OP: Bartender's Guide
Victor Bergeron (1902–1984), better known as Trader Vic, is widely credited, along with Donn Beach, for giving legs to the tiki cocktail craze that began in the 1930s and lasted for decades in the US. Bergeron was one of the foremost practitioners of the kitschy aesthetics associated with tiki culture, and his influence was given national prominence by a partnership with Conrad Hilton that spread Trader Vic’s restaurants across the country.
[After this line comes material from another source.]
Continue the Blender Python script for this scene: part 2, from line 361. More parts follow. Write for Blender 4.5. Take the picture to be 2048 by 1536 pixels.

Bartender’s Guide (1947) is a manual intended for professionals. It includes a chapter on how to deal with check dodgers and drunks and two other chapters titled “People that Bartenders Have Learned Not to Like” and “Bartenders that Customers Don’t Like.” Of course there are cocktails too, many of them. Naturally, the book favors tiki drinks and other classics that have a tropical flare, but you will also find martinis, Manhattans, and other standards.
San Francisco illustrator Ray Sullivan’s snappy drawings are peppered throughout, as well as exhibited in a double-page spread guide to the various cups and glasses employed in Bergeron’s recipes.
Humorous, irreverent, brash, and decidedly “modern”—a counterpoint to the worship of pre-Prohibition classics and bartenders in suspenders—the book also takes seriously its job of creating enjoyable cocktails and decent, knowledgeable bartenders.
This is the 1948 Garden City reprint, a more attractive—by our estimation—printing than the later revised edition. Very Good plus with light foxing to the page edges and some discoloration to the endpapers. The unclipped jacket, also Very Good, shows moderate chipping and light dampstaining, most noticeably on the back. Good fun.